Ölümün yokluk olduğunu sanmak bâtıldır
Allah (c.c), el-Bais’tir. Bu, dirilme günü halkı dirilten, kabirlerden halkı kaldıran, gönüllerde saklı olanları meydana çıkaran demektir





Aslında ba's; ahiretteki dirilmedir. Bu ismin tam mânâsiyle mânâsını bilmek ve anlamak, ba'sın hakikatini bilmeye bağlıdır. Bu ise en derin ve en çetin bilgiler zincirindendir.
İnsanlardan birçokları bu hususta yanlış tevehhümlere kapılırlar. Bunu çeşitli şekillerde izaha çalışırlar, derler ki, ölüm yokluktur, ba'as, yok olduktan sonra yeniden diriltmektir, aynen birinci diriltme, canlandırma gibi.
Bir kere onların ölümün yokluk olduğunu zannetmeleri yanlıştır. İkinci diriltmenin de birinci gibi olduğunu sanmaları da yanlıştır.
Ölümün yokluk olduğunu sanmak bâtıldır. Çünkü kabir, ya ateş çukurlarından bir çukurdur yahut da cennet bahçelerinden bir bahçe. Ölmüş olanlar da ya mutlu kişilerdir ki, onlar ölü değildirler, 'Allah yolunda öldürülenleri sakın ölüler sanma. Bilâkis onlar, Rableri katında diridirler' (Âl-i İmran, 169). Ya da şaki (bahtsız) kişilerdir ki, onlar da diridirler. Bedir vakasında Resûlullah (s.a.v) onlara (ölen kâfirlere) şöyle seslenmişlerdir: 'Allah'ın bana vaad ettiğini doğru buldum; sizde vaad ettiğini doğru buldunuz mu?'
Kendisine, 'Öldürülen kişilere nasıl sesleniyorsunuz, onlar sizi duyarlar mı?' diye sorduklarında cevaben şöyle buyurmuşlardır: 'Öyle bir duyarlar ki söylediğimi, siz onlar kadar duyamazsınız! Lâkin onlar cevap vermeye muktedir değillerdir.'
İşin iç yüzüne vâkıf olan erbâb-ı basiret, insan varlığının ebediyet için halkolduğunu bilir ve anlarlar. Ona yokluk arız olmaz, ölümleri bir intikalden ibarettir.

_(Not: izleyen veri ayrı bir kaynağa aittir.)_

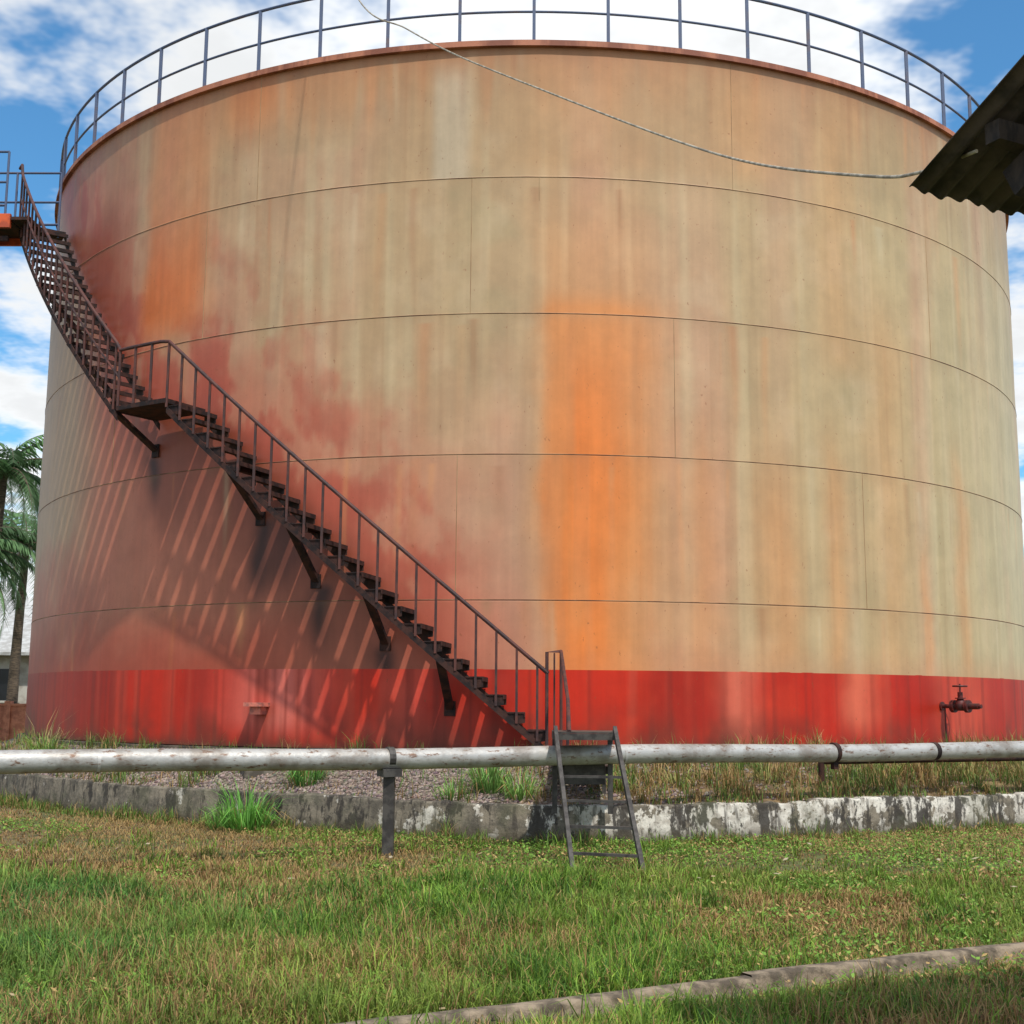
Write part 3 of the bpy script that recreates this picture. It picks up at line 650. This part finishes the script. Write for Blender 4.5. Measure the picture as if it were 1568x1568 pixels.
def berm_weeds():
    parts=[]
    n=50000; t=rng.uniform(-62,62,n); f=rng.random(n); r=R+.08+(rw(t)-.12-R)*f
    dens=SS(-2,10,t+ (fbm(t*.4,r*2,95)-.5)*14)*.95+.10+.6*SS(.52,.62,fbm(t*.7,r*1.5,96))*.8
    k=(rng.random(n)<dens)&(fbm(t*.9,r*2.5,97)>.36); t=t[k];r=r[k];n=len(t)
    P=np.stack([r*np.sin(np.radians(t)),-r*np.cos(np.radians(t)),berm_z(t,r)-.005],-1)
    m_=rng.random((n,1)); gp=SS(.42,.6,fbm(t*.5,r*1.2,94))[:,None]; c=np.where(rng.random((n,1))<.72-.5*gp,DRY*(1-m_*.5)+BR*m_*.5,s2l((120,150,74)))*rng.uniform(.45,1.05,(n,1))
    h=rng.uniform(.05,.27,n)*(.25+1.3*SS(.35,.75,fbm(t*.8,r*2,98))); parts.append(blades(P,h,rng.uniform(.006,.012,n),rng.uniform(.1,1.3,n),rng.uniform(0,6.28,n),c))
    n=12000; t=rng.uniform(-60,60,n); r=rw(t)+.03+rng.random(n)**2*.35; P=np.stack([r*np.sin(np.radians(t)),-r*np.cos(np.radians(t)),np.full(n,GZ)],-1)
    c=np.where(rng.random((n,1))<.4,DRY*.8,s2l((112,146,62)))*rng.uniform(.5,1.1,(n,1)); h=rng.uniform(.05,.22,n)*(.3+1.3*vn(t*1.2,0,99)**2)
    parts.append(blades(P,h,rng.uniform(.006,.011,n),rng.uniform(.1,1.2,n),rng.uniform(0,6.28,n),c))
    merge('berm_weeds',parts,M_leaf)
berm_weeds()
# ---------------- palms
def palm(x,y,ztop,lean,seed,L_=2.9):
    g=np.random.default_rng(seed); pr=empty('palm_tree'); mb=MB()
    pts=[(x+lean*(1-math.cos(f*1.4)),y,GZ+(ztop-GZ)*f) for f in np.linspace(0,1,14)]
    mb.tube(pts,[.2-.09*f+(.07 if f==0 else 0) for f in np.linspace(0,1,14)],12); mb.obj('trunk',M_trunk,pr,smooth=True)
    top=np.array(pts[-1]); V=[];F=[];C=[];rb=MB()
    for k in range(30):
        a=k*2.399+g.uniform(-.2,.2); e0=rad(g.uniform(5,80)-(k%3)*18); Lf=L_*g.uniform(.8,1.1)
        d=np.array([math.cos(a),math.sin(a),0]); p=top.copy(); e=e0; m_=26; sp_=[p.copy()]
        for i in range(m_):
            p=p+(d*math.cos(e)+np.array([0,0,math.sin(e)]))*Lf/m_; e-=rad(3.2+g.uniform(0,1.4)); sp_.append(p.copy())
        rb.tube(sp_,[.028*(1-i/(m_+2)) for i in range(m_+1)],5)
        sdv=np.cross(d,[0,0,1.])
        cb=s2l((104,138,92))*g.uniform(.4,1.4)
        for i in range(2,m_*2):
            if g.random()<.12: continue
            f=i/(m_*2); q=sp_[i//2]*(1-.5*(i%2))+sp_[min(i//2+1,m_)]*.5*(i%2); ll=.62*math.sin(min(1,f*1.3+.15)*math.pi*.75)*g.uniform(.7,1.15)+.1
            fw=(sp_[min(i//2+1,m_)]-sp_[i//2]); fw/=np.linalg.norm(fw)+1e-9
            for sg in (-1,1):
                dirn=sdv*sg*.8+fw*.55+np.array([0,0,-.25-g.uniform(0,.55)]); dirn/=np.linalg.norm(dirn)
                wv=fw*.020; b=len(V); V+= [q-wv,q+wv,q+dirn*ll*.6+wv*.9+np.array([0,0,.03]),q+dirn*ll*.6-wv*.9,q+dirn*ll+np.array([0,0,-.08*ll])]
                F.append((b,b+1,b+2,b+3)); C+= [cb*.8,cb*.8,cb*1.1,cb*1.1,cb*.9]
    V=np.array(V); F3=np.array([(f[3],f[2],f[0]+4) for f in F])
    fastmesh('fronds',V,F4=np.array(F),F3=F3,col=np.array(C),mat=M_palm,parent=pr); rb.obj('frond_ribs',M_trunk,pr)
palm(-15.6,11.8,7.2,.3,1); palm(-19.2,17.5,6.2,-.2,2,3.2); palm(-16.6,16.5,5.6,.2,3,3.0); palm(-22,20,8.5,.3,4,3.2); palm(-15.2,9.0,4.3,-.1,5,2.5); palm(-18.5,13,4.9,-.1,15,2.9)
palm(21,22,8,.3,6)
wb=empty('warehouse_building'); mb=MB(); mb.abox(-34,-17.2,24,34,GZ,2.3); mb.obj('walls',M_bwall,wb)
mb=MB(); mb.plate([(-34.6,23.4,2.2),(-34.6,29,4.4),(-34.6,34.6,2.2),(-34.6,34.6,2.32),(-34.6,29,4.52),(-34.6,23.4,2.32)],(18,0,0)); mb.obj('roof',M_broof,wb)
mb=MB()
for x in range(-33,-18,3): mb.abox(x,x+1.6,23.96,24.02,.5,1.7)
mb.obj('windows',M_dark,wb)
mb=MB()
for x in range(-33,-18,3): mb.abox(x-.06,x+1.66,23.93,23.99,.42,.5); mb.abox(x+.77,x+.83,23.93,23.958,.5,1.7)
mb.obj('window_sills',M_bwall,wb)
mb=MB(); mb.abox(-17.9,-15.2,16,16.12,GZ,.35); mb.abox(-18,-15.1,15.96,16.16,.35,.42)
for x in (-18,-16.5,-15.1): mb.abox(x-.1,x+.1,15.94,16.18,GZ,.5)
mb.obj('boundary_wall',simple('orange_wall',L(200,130,100),L(170,104,80),4,.8))
def trees_mass():
    g=np.random.default_rng(9); P=[];CC=[]
    for k in range(90):
        x=g.uniform(-120,120); y=g.uniform(60,95); h=g.uniform(3,6.5); z=GZ+h*.55; r=g.uniform(2.5,5); hh=h*.5
        n=240; u=g.normal(size=(n,3)); u/=np.linalg.norm(u,axis=1)[:,None]; u*=g.uniform(.65,1.08,(n,1)); P.append(np.stack([x+u[:,0]*r,y+u[:,1]*r,z+u[:,2]*hh],-1))
        CC.append(s2l((86,112,66))*g.uniform(.35,1.2,(n,1))*(.6+.4*(u[:,2:]>0)))
    P=np.concatenate(P);CC=np.concatenate(CC);n=len(P)
    a=g.normal(size=(n,3));a/=np.linalg.norm(a,axis=1)[:,None];b_=np.cross(a,g.normal(size=(n,3)));b_/=np.linalg.norm(b_,axis=1)[:,None]
    a*=.42;b_*=.42
    V=np.stack([P-a,P-b_,P+a,P+b_],1).reshape(-1,3); F=(np.arange(n)*4)[:,None]+np.array([[0,1,2,3]])
    fastmesh('distant_trees',V,F4=F,col=np.repeat(CC,4,0),mat=M_palm)
trees_mass()
def shrub(x,y,z,r,h,seed):
    g=np.random.default_rng(seed); n=1800; u=g.normal(size=(n,3)); u/=np.linalg.norm(u,axis=1)[:,None]; u*=g.uniform(.3,1.1,(n,1))
    P=np.stack([x+u[:,0]*r,y+u[:,1]*r,z+h*.5+u[:,2]*h*.5],-1); a=g.normal(size=(n,3))*.05;b_=g.normal(size=(n,3))*.05
    V=np.stack([P-a,P-b_,P+a,P+b_],1).reshape(-1,3); F=(np.arange(n)*4)[:,None]+np.array([[0,1,2,3]])
    c=s2l((100,136,72))*g.uniform(.4,1.3,(n,1)); fastmesh('shrub',V,F4=F,col=np.repeat(c,4,0),mat=M_palm)
shrub(-13.3,4.0,GZ,.9,1.0,1); shrub(-15.0,8.5,GZ,1.2,1.2,2); shrub(-11.5,1.5,GZ,.8,.7,3)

Dirilmenin, ilk yaratılış gibi ikinci bir yaratılış olduğunu sananlar da bu zanlarında yanılmışlardır. Çünkü diriltmek ilk canlandırışlarına uymayan yepyeni bir yaratma fiilinden ibarettir.
Aslında, insanoğlunun birçok dirilmesi (Allah tarafından kendisine hayat verilmesi) vardır, onun diriltilmesi iki defadan ibaret değildir.
Bakınız Allah, ana karnında mudğa (et parçası)nı ve pıhtıyı yarattıktan sonra, 'Bilâhare onu, başka yaratılışla inşa ettik' buyurmuştur. Hatta nutfe, topraktan yaratılmış, mudğa da nutfeden yaratılmıştır.
Ruh da aleka'dan sonra yaratılmıştır. Ruh şerefli bir şey, bir emr-i Rabbani olduğu için Allah onun hakkında, Kur'an'da, 'Bilâhare onu başka bir yaratılışla inşa ettik' buyurmuştur. Ve yine, 'Sana ruhtan soruyorlar. De ki O Rabbimin emrindendir' buyurmuştur.
Ruhun aslı yaratıldıktan sonra, insanların duyuları yaratılmıştır ki, bu başka bir yaratılıştır. Sonra yedi yaştan sonra ki, sabinin mümeyyiz haline getirilmesi de bir yaratılış sayılmalıdır. Aradan on beş sene gibi bir müddet geçtikten sonra akıl yaratılmaktadır. İnsanoğlunun her safhası bir hal sayılmak itibarı ile yeni bir yaradılış sayılabilir.
Sonra velayet mertebesine ulaşması (bu herkese mahsus değildir) başka bir yaratılış sayılmalıdır. Daha sonra peygamberliğin bazı insanlara Allah tarafından verilmesi yepyeni bir yaratma işidir.
Bu da bir nevi diriltmedir. Peygamberleri gönderen hiç şüphe yok ki, Allah'tır, Onları ve bütün insanları kıyamet günü yeniden diriltecek olan da yine Allah'tır.